Taking Responsibility - A Lesson in Freedom
January 31, 2020
January 31, 2020
So much goes unsaid in the story about Jesus healing the paralytic man. In all three accounts – a version of the story appears in all three of the synoptic gospels – the focus is more on Jesus's interaction with the Pharisees than on the man, almost as if the man (and even the miracle) is merely an occasion to illustrate the ratcheting tension between Jesus and the religious establishment. All three versions of the story expressly indicate that Jesus is keenly attuned to the reactions of these members of the religious vanguard to his work, "perceiving their thoughts," – that he was a "blasphemer." All three versions portray Jesus practically goading these religious elites to indignance, openly, almost gleefully, challenging their assumptions about the permissible boundaries of his ministry. From a narrative-craft perspective, the vignette tees up the showdown to come.
So what got them all riled up? Jesus told the guy, "Your sins are forgiven."
(Gasp!)
Now, I've got to admit, the statement does seem a little weird. It probably doesn't warrant the death penalty – but it's definitely not the first thing I would have thought to say to a paralyzed person if I had the ability to heal them.
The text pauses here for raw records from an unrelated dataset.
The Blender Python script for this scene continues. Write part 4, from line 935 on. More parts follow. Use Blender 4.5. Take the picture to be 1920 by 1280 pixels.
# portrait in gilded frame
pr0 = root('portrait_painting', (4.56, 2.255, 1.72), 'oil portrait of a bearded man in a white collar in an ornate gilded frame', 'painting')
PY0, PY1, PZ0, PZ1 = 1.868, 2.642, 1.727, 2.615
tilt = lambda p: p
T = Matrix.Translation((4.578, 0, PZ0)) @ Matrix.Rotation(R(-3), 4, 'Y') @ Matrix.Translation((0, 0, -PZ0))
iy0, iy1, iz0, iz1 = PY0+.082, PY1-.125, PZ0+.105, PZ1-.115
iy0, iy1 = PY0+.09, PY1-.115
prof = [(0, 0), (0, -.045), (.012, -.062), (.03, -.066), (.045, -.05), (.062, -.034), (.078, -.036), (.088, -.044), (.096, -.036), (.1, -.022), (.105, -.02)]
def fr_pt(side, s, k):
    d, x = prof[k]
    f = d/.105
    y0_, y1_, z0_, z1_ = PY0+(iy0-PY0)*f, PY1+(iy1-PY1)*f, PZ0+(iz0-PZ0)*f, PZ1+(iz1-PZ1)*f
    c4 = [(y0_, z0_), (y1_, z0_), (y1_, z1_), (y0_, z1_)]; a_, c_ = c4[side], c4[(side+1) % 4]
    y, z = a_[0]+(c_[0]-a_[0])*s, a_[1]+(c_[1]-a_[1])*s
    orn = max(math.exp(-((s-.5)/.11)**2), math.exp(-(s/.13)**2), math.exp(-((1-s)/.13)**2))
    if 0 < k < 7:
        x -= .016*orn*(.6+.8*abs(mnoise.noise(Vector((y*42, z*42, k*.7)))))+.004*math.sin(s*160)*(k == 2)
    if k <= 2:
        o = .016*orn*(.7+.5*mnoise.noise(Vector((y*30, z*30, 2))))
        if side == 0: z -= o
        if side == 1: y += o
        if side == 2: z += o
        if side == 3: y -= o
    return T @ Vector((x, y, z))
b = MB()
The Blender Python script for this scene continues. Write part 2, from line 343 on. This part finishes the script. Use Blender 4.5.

What sins? Was the man's paralysis the result of immoral action? The story doesn't say. Was his sin the failure to seek Jesus out? We don‛t know. In all three gospel accounts, when the man comes into contact with Jesus, he is being carried on a bed by others. In two of the versions, in fact, the guys carrying him can't get into the house where Jesus is teaching because of the crowd, so they take the man up onto the roof of the house, pull back some tiles, and lower him down in front of Jesus. (The text doesn't say whether these guys were the man's friends, but they certainly went to great lengths to get him help. That seems pretty friendly – gracious, in fact.) Was the guy protesting the whole time? Did he not want to make such a scene? Was he embarrassed? Is that why Jesus told him his sins were forgiven? None of the stories give us any of these details.
What they do, instead, is show Jesus turning to the Pharisees, who are righteously grumbling amidst the crowd, and saying, "Why do you raise such questions in your hearts? Which is easier to say, 'Your sins are forgiven you,' or 'Rise up and walk'? But so you know that the Son of Man has authority on earth to forgive sins," – then Jesus turns to the man again, and continues – "I say to you, stand up and take your bed and go to your home."
What is going on here? Clearly, Jesus is taking issue with the Pharisees' stifling self-righteousness – and their corresponding efforts to put him in a box they think they control. But he's not letting the paralyzed man off the hook either. The gospel writers give us no hints whatsoever about the nature of the sins for which Jesus extends forgiveness. So we have to assume that the particular sins are unimportant. What the authors do give us is a connection: Jesus declares the paralyzed man in some way responsible for his condition, and thus makes him able to respond to his condition – to "stand up and take [his] bed and go to [his] home". It is a word of empowerment, not of judgment. In the story, it makes no difference whether there is a causal link between the man's sins and his paralysis. All that matters is that he come to understand himself as someone who is responsible – i.e., someone who is capable of responding to grace, who has been set free to take up a charge.
Stand up. Take your bed. Go to your home.